Soru: Ama şu anda böyle bir dahiliyet
henüz yok?
Nami: Hayır.
Soru: Olması gerektiğini
düşünüyor musunuz?
Nami: Bizim
tercihimiz bütün bu sürecin Kıbrıslılar tarafından yürütülmesi ve Kıbrıslı Rumlarla
Kıbrıslı Türklerin ortak projesi olarak ilerletilmesi, öyle algılanması,
sahiplenilmesi. Bence kalıcı çözüm bu şekilde olur. Kimseye bir mazeret
vermememiz lazım. ‘Biz aslında istemiyorduk da birileri bize dayattı’ gibi bir
durum olmamalı. Dolayısıyla, bazen zorlansak da sorunlarımızı kendi başımıza halletmek
için çok çaba sarfetmemiz lazım. En son kertede, çok ilerliyoruz, ama bir türlü
nihayetine varamıyoruz, o noktada bir yardıma ihtiyaç hissettiğimizde
yabancıların yardımını almamız gerekir diye düşünüyorum. Bizim şu anda yabancılarla
ilgili beklentimiz, Rum tarafının daha sık görüşme ve bugüne kadar oluşmuş
yakınlaşmalara saygı gibi konularda teşvik edilmeleri yönünde. Yabancıların da
bizim değerlendirmelerimize katıldığını düşünüyoruz. Herkesin kanaati önemli
bir fırsat penceresi olduğunu dolayısıyla temponun hızlanması gerektiğini bunun
da mümkün olduğunu söylüyorlar. Onun için bu değerlendirmelerini daha sık bir
şekilde Rum liderliği ile paylaşmaları, diğer taraftan eğer süreç Türk
tarafından kaynaklanmayan nedenlerden dolayı uzuyorsa, o zaman Türk tarafının
da bir şekilde izolasyonlardan kurtulması, diğer ülkelerle, üçüncü taraflarla
ilişkilerinin artırılması vesaire gibi konularda atmaları gereken adımları
hızlandırmaları gerekir.

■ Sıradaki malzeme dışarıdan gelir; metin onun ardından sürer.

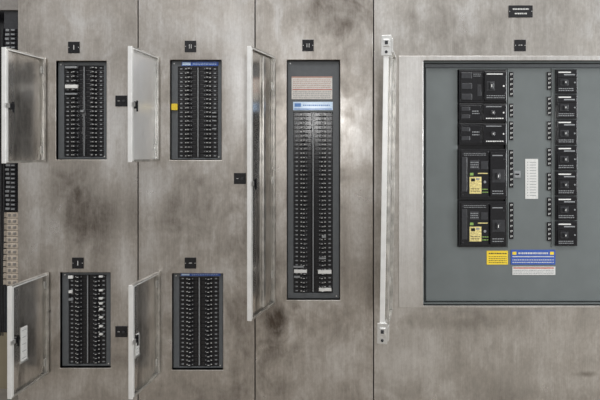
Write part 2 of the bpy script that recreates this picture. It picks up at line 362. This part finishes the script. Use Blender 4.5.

Yani Türk, tarafını Rumların inisiyatifine rehin
olarak bırakmamaları gerekir.
Soru: Teşekkür ederim. Eklemek
istediğiniz birşey var mı?
Nami: Hiç
kimsenin morali bozulmasın. Kıbrıs müzakereleri artık geri döndürülemez bir
şekilde federal çözüme doğru yol almakta. Bu gemi bu limandan kalktı. Elbette,
bu yolculukta bazen deniz çalkantısı olacak, bazen büyük dalgalar olacak. Ama
neticede, ben bu gemiyi güvenli bir limana demirleyeceğimizi düşünüyorum.